The most important thing when planning grunt encounters is to introduce some kind of battlefield hazard or something that would inhibit the PCs and prevent them from breezing through an encounter, such as a narrow walkway they have to cross to get to the grunts, the tunnel the PCs are walking into ends in a huge pit where the grunts are waiting at the top of the pit, firing down on them. Etc.
Make your grunt encounters as interesting as you can despite being grunt encounters. Give the players a puzzle to solve while they're trying to fight them and the battle will seem more like a battle and less like a slaughter.
Can't spell slaughter without laughter
You're going to hit a time during a dungeon when you're doing things that aren't really major exciting and things are starting to get a little monotonous. This is where this part of the dungeon building comes into play.
Essentially the concept is this:
Take a group of enemies that would normally be a decent challenge for a group of your Player characters at their level and put the enemies in a position that is funny and build the encounter around this. A good example of this would be enemies inside of a room with a ceiling that is consistently raising and lowering every other round. In order to fight effectively the creatures have to squat in rhythm with the ceiling of the room in order to fight the PCs.
Of course the Enemies would know about the room enough to attempt to plan around it, but you could just as easily fill the hallway on the other side of the room with enemies and have them see the PCs and bust into the room, stepping onto the pressure plate whose presence they were unaware of.
Make a Big bad
Everyone knows what a big bad is. He's the champion. The hero. The guy who exists to make your PCs lives a living hell and he's got a head full of empty and an axe full of angry. He's got more HP than you can shake 1d100 quarterstaves at and enough Damage resistance to make the sharpest weapons cause nicks and cuts. Counterbalance the DR with low armor class and you've got yourself a boss.
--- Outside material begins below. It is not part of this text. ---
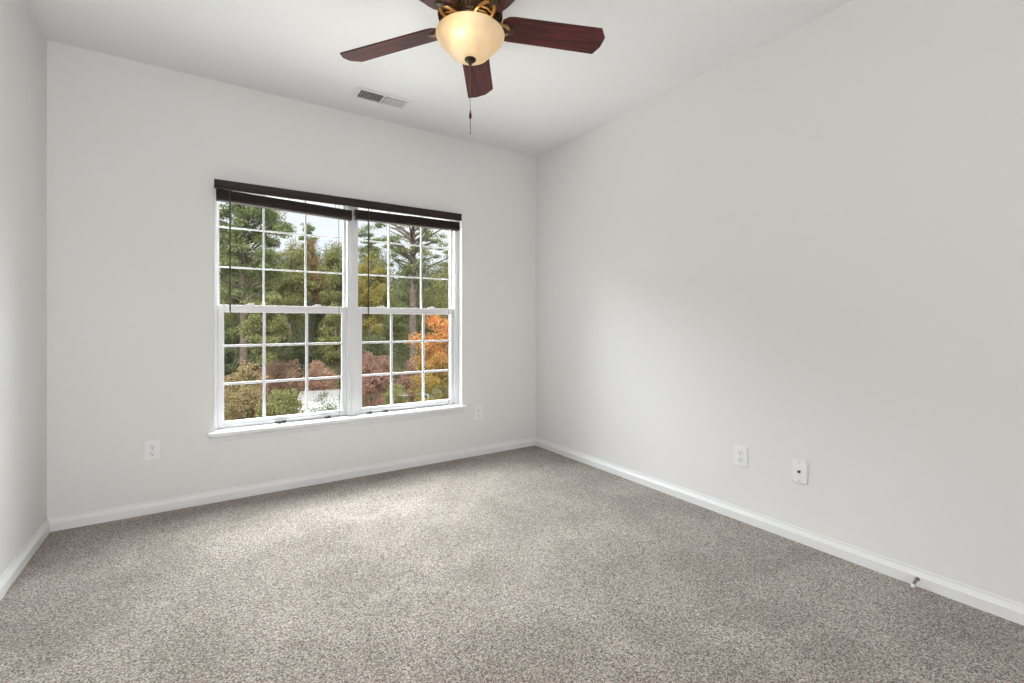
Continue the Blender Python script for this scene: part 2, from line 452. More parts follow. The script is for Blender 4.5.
# ------------------------------------------------------------------ raised blinds
def blind(x0, x1, tilt, wand_x, wand_z, cord_x, sill_path, tassels, label):
    cx = (x0 + x1) / 2
    root = thing('window_blind', (cx, 3.194, 1.854), label, 'blind', 'raised window blinds')
    X = lambda v: v - cx
    Y = lambda v: v - 3.29
    Z = lambda v: v - 1.862
    # valance board with small end returns and a beaded profile
    prof = [(3.246, 1.810), (3.258, 1.810), (3.258, 1.862), (3.248, 1.862), (3.245, 1.857), (3.246, 1.850), (3.249, 1.846), (3.249, 1.824), (3.245, 1.818)]
    va = MB().prism([(Y(a), Z(b_)) for a, b_ in prof], 'x', X(x0), X(x1))
    va.build('valance', M_blind, root)
    MB().box(X(x0 + 0.008), X(x1 - 0.008), Y(3.262), Y(3.308), Z(1.836), Z(1.862)).build('headrail', M_blind, root, bevel=0.002)
    # raised stack of slats
    sx0, sx1 = x0 + 0.010, x1 - 0.008
    sk = MB()
    random.seed(int(x0 * 100))
    nsl = 10
    for i in range(nsl):
        z = 1.754 + i * (0.046 / nsl)
        j = random.uniform(-0.0015, 0.0015)
        k = random.uniform(-0.0015, 0.0015)
        pr = []
        for q in range(7):
            u = -0.024 + 0.048 * q / 6
            pr.append((Y(3.285) + u + j, Z(z) + 0.0014 * (1 - (u / 0.024) ** 2)))
        top = [(a, b_ + 0.0028) for a, b_ in reversed(pr)]
        sk.prism(pr + top, 'x', X(sx0) + k, X(sx1) + k)
    rl = MB().box(X(sx0), X(sx1), Y(3.261), Y(3.309), Z(1.736), Z(1.753))
    for q in (sk, rl):                                # the stack hangs a little out of level
        q.v = [(a, b_, c - tilt * a / (x1 - x0)) for a, b_, c in q.v]
    sk.build('slat_stack', M_blind, root)
    rl.build('bottom_rail', M_blind, root, bevel=0.003)
    # ladder strings between headrail and stack
    for q in (0.14, 0.5, 0.86):
        u = sx0 + q * (sx1 - sx0)
        MB().tube([(X(u), Y(3.262), Z(1.836)), (X(u), Y(3.2605), Z(1.80)), (X(u), Y(3.2595), Z(1.742 - tilt * (q - 0.5)))], 0.0012, 6).build('ladder_cord', M_cord, root)
    # tilt wand with hook
    wd = MB().tube([(X(wand_x), Y(3.27), Z(1.838)), (X(wand_x), Y(3.255), Z(1.820)), (X(wand_x), Y(3.252), Z(1.800))], 0.0018, 8)
    wd.lathe([(0, 0.0), (0.0028, 0.0), (0.0032, 0.02), (0.0040, 0.03), (0.0040, wand_z - 0.02), (0.003, wand_z), (0, wand_z)], 8,
             Matrix.Translation((X(wand_x), Y(3.252), Z(1.805))) @ Matrix.Rotation(PI, 4, 'X'))
    wd.build('tilt_wand', M_cord, root)
    # lift cord hanging to the stool and lying on it
    pts = [(X(cord_x), Y(3.300), Z(1.838)), (X(cord_x), Y(3.312), Z(1.70)), (X(cord_x + 0.002), Y(3.314), Z(1.2)), (X(cord_x + 0.004), Y(3.314), Z(0.7)), (X(cord_x + 0.006), Y(3.314), Z(0.45))]
    pts += [(X(a), Y(b_), Z(c)) for a, b_, c in sill_path]
    MB().tube(pts, 0.0014, 6).build('lift_cord', M_cord, root)
    for a, b_, c, rz in tassels:
        M = Matrix.Translation((X(a), Y(b_), Z(c))) @ Matrix.Rotation(rz, 4, 'Z') @ Matrix.Rotation(PI / 2, 4, 'Y')
        MB().lathe([(0, -0.019), (0.004, -0.019), (0.0055, -0.012), (0.009, 0.004), (0.0095, 0.015), (0.007, 0.019), (0, 0.019)], 14, M).build('tassel', M_cord, root)
    return root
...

This is the one aspect of the dungeon you don't wanna skimp on. Make a cool boss for the PCs to fight. Make a Minotaur dual wielding bright pink battle axes wearing a silly red bandana who does ridiculous kung fu poses between rounds for no apparent reason. ( Until you get him to less than half health and he goes into berserker rage )
Make the pink battle axes really powerful for the PCs level, but only if you soak them pink paint once a day. Make the PCs spend time each day dipping the axes in paint, and scraping off the paint for the prior day. Give the axes fanciful names and give them an ego to make the PCs do silly things in between rounds to retain their full enchantment bonus. ( A +5 battleaxe where you must dip it in paint daily and do a silly pose every other round to maintain its magical edge. Whimsyaxes. )
Humor
Come up with concepts and encounters that make your game interesting, funny, or compelling on multiple standpoints.
Create a trap with a ridiculously high disarm DC filled with "unknown" poison that spits out laughing gas and marbles if the rogue fails by more than 5 points. Animate the marbles to pool under the feet of the PCs if they don't fall in the first round.
Create an NPC pirate that has lost his peg-leg that has to be led through the dungeon to find the leg, and have him run from every encounter with one leg until you assist him in retrieving his leg, then have him come back near the end of the fight and state that its lucky the PC's have him around.
Fill a room with harmless jello and make the PCs make squicky noises whenever they have to move through the ooze, if they don't make the noises they suffer a 50% movement penalty.
You can make a game as interesting or as boring as you want based on HOW you build it, even if its filled with nothing but goblins. Want to give your worldview a huge turn upside down? Literally?
Take a dungeon generated on Donjon and use the map it generates as a SIDE-VIEW MAP. Suddenly the climb skill becomes valuable and each encounter has a degree of difficulty it didn't have before. Take your dungeon and ROLL WITH IT. Make it fun, make it exciting. Do things that will surprise the PCs.